A strong economy equals a strong currency. The US dollar remains stable even as the probability of a Fed rate cut in December rises to 81%. A leading indicator from the Federal Reserve Bank of Atlanta signals an acceleration in gross domestic product from 3.8% in the second quarter to 4.2% in the third quarter. The BLS is set to release GDP data for July-September before Christmas. This is likely to be a gift to both the White House and all Americans.

Artificial intelligence is behind the strength of the US economy. According to Deutsche Bank, private investment, excluding AI, is comparable to 2019. If data centres are excluded, commercial construction has virtually stalled. Bank of America estimates that the capital expenditure of four companies, Microsoft, Amazon, Alphabet and Meta Platforms will increase from $228 billion to $344 billion in 2025. This is equivalent to 1.1% of GDP.

At the same time, rising tech stocks are increasing the wealth of Americans, driving consumer spending and accelerating the economy.
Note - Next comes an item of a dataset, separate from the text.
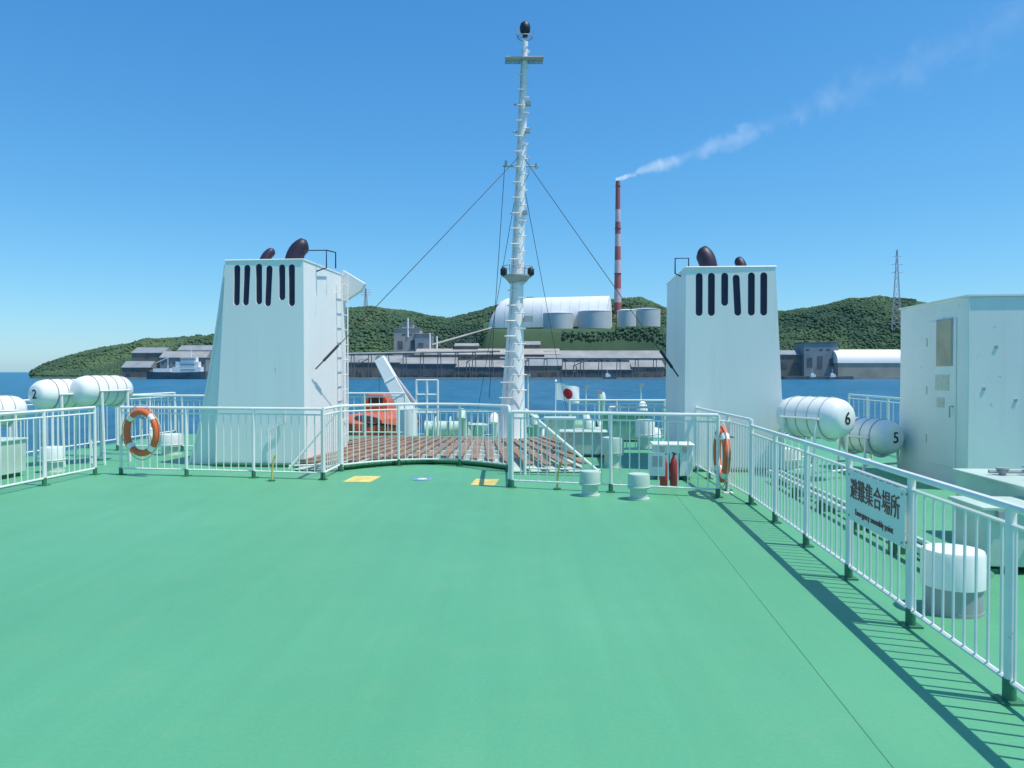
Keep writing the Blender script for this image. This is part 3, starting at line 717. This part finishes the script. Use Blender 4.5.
# ------------------------------------------------------------ terrain
RP=[(-900,420),(5,405),(24,386),(32,374),(45,365),(70,357),(100,349),(150,341),(205,337),(230,331),(280,316),(345,311),(370,308),(400,312),(430,318),(450,319),(480,311),(500,305),(530,300),(560,303),(600,300),(640,298),(665,309),(700,316),(740,317),(780,313),(810,309),(850,300),(880,299),(920,304),(960,308),(1024,317),(1400,335),(2200,370)]
rx=np.array([a for a,b in RP],float); ry=np.array([b for a,b in RP],float)
def pn(x,y,s,o=0): return noise.noise(Vector((x*s+o,y*s,o*1.7)))
def sm(t): t=min(1,max(0,t)); return t*t*(3-2*t)
def hgt(x,y):
    px=512+F*x/y
    rd=1560+40*math.sin(px*.011)
    Hh=(372-np.interp(px,rx,ry))/F*rd+EYE
    if px<260: t=(y-(1190+max(0,(60-px))*1.2))/(rd-1190)
    else: t=(y-1230)/(rd-1230)
    if t>1: f=max(-.2,1-(t-1)*1.6)
    else: f=0 if t<0 else (t*t*(3-2*t))**.8
    base=-6.8
    if px<128 and t<0: base=-13
    if y<1150: base=-13
    if px<28: base=-14
    n=(pn(x,y,.008)*16+pn(x,y,.02,5)*8+pn(x,y,.05,9)*3)*min(1,max(0,t)*3)
    nr=n*(.35 if t>.75 else 1)
    z=base+(Hh-base)*f+nr if Hh>base else base+(Hh-base)
    w=sm((px-470)/20)*sm((680-px)/25)*sm((y-1238)/50)*sm((1460-y)/30)
    if w>0:
        zp=bz(329,max(y,1300)) if y<1400 else bz(329,1400)
        z=z*(1-w)+max(z if y>1390 else -99,zp)*w
    return z
nx=440; ny=64
xs=np.linspace(-1500,1500,nx); ys=np.linspace(1146,1900,ny)
vs=[(x,y,hgt(x,y)) for y in ys for x in xs]
fs=[(j*nx+i,j*nx+i+1,(j+1)*nx+i+1,(j+1)*nx+i) for j in range(ny-1) for i in range(nx-1)]
q=MB(); q.v=[Vector(v) for v in vs]; q.f=fs; struct(q.obj('hill','hill',recalc=False,angle=180))
qx0,qx1=bx(128,1150),bx(1300,1150)
q=MB(); q.box(((qx0+qx1)/2,1149,-8.2),(qx1-qx0,8,3.2)); struct(q.obj('quay','concrete'))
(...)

Can the United States stand up to Europe? Judging by the disappointing statistics on the business climate in Germany, investors are sceptical about the speed of Friedrich Merz’s fiscal stimulus measures.

As for the recovery of expectations for a rate cut in December, the stability of the US dollar is understandable. In September and October, the dollar index rose after the rate cut in September, as the FOMC reduced the number of expected cuts in its updated forecasts.

History risks repeating itself for the third time in December. Jerome Powell will find a delicate compromise between the Fed’s hawks and doves, cutting rates but sending an even stronger signal of at least a pause in the near term. The dollar’s dynamics are influenced by expectations for the key rate over the next two years, and investors often look beyond a single meeting.

If everything depended solely on the Fed, it would be easier for investors. However, there is the Trump factor in the markets. The US president will not abandon his attempts to weaken the US dollar. There is also the economy, a factor that is only beginning to reveal itself.